PHOENIX — NBA players Marcus and Markieff Morris went on trial Monday on felony assault charges stemming from a 2015 beating that prosecutors labeled an “orchestrated attack” and defense lawyers dismissed as a ploy to get money out of the athletes.

Opening statements began with prosecutors saying the two NBA stars and three other men took part in a beating that left a former acquaintance with a broken nose and other injuries.

Prosecutor Dan Fisher said it was a coordinated mission and “orchestrated attack” after the victim sent text messages to the Morris twins’ mother that angered them.

Defense lawyers insisted the twins did not participate in the attack and questioned the reliability and financial motives of the man who was beaten. The lawyer for Marcus Morris, Timothy Eckstein, said witness statements that form the basis of the case are “entirely inconsistent and incompatible with the truth.”

The twin brothers face the possibility of prison time and discipline from the NBA, including a minimum 10-game suspension, if they are found guilty.

The two-week trial also threatens to disrupt the start of their 2017-18 NBA season, with training camp set to begin for both players on Sept. 26.

The Boston Celtics acquired Marcus Morris from the Detroit Pistons in the offseason as part of an overhaul of their roster, while Markieff Morris was a solid contributor for the Washington Wizards last year.

The Morris brothers are accused of helping three other people beat 36-year-old Erik Hood, who has known the twins since they were promising teenage AAU players.

In youth basketball parlance, Hood was known as a “runner” — someone who connects promising young athletes with representatives and agents in hopes of getting a cut of a lucrative NBA contract, Eckstein said.

He said Hood viewed the Morris twins as his “lottery ticket” after they went on to successful careers at the University of Kansas and were drafted into the NBA. They later had a falling out.

Defense lawyers don’t dispute that the beating took place, but they say the Morris brothers weren’t involved and believe Hood was trying to pin blame on them for financial gain.

Two of the other co-defendants pleaded guilty Wednesday to the same charges.
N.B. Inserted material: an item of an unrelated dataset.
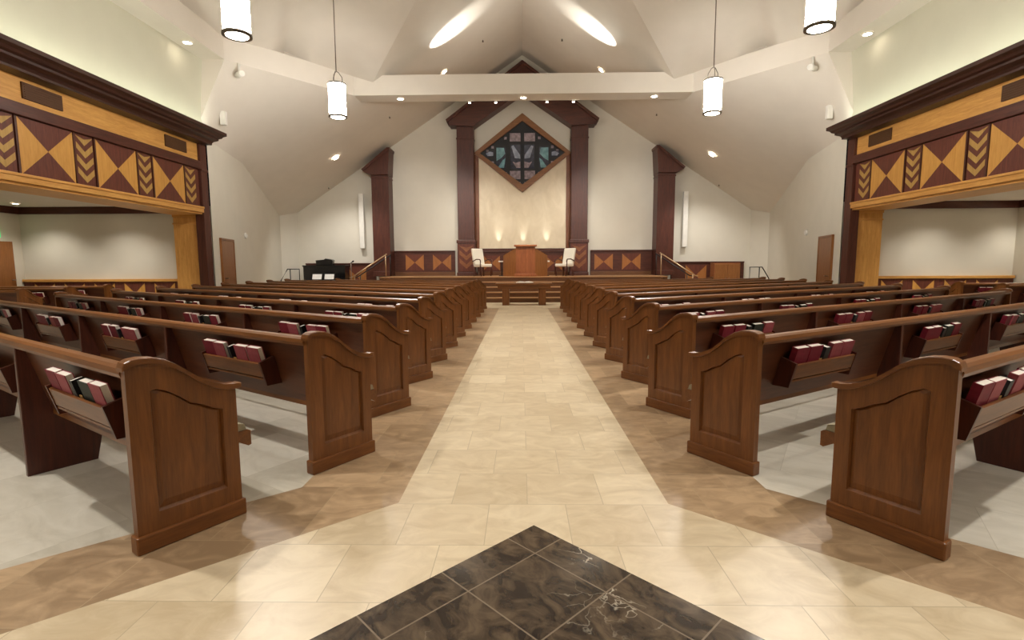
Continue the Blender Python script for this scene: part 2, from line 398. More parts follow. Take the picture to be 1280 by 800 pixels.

That leaves the Morris brothers and one other defendant standing trial this week. The third defendant is Gerald Bowman, a former University of Southern California football player.

Police say Hood was leaving a high school basketball game when he was approached by a friend of the Morris brothers. Hood told Phoenix police that the man was speaking to him when he was punched in the back of the head.

Hood ran to his car but fell down, before five men, including the Morris twins, punched and kicked him repeatedly, authorities say. All five left in a Rolls Royce Phantom as bystanders began to appear.

Hood provided an account of the attack as the first prosecution witness Monday, calling it “the most terrifying moment in my life.”

He said all five men participated in the attack. He said Marcus Morris kicked him “relentlessly” and Bowman “just jumped straight up and landed on me with two feet.”

“I start getting attacked, I start getting pummeled,” he said.

Hood told police he suffered a fractured nose, abrasions and a large bump on his head.

At the time of the attack, the 6-foot-9 Morris twins were teammates on the Phoenix Suns.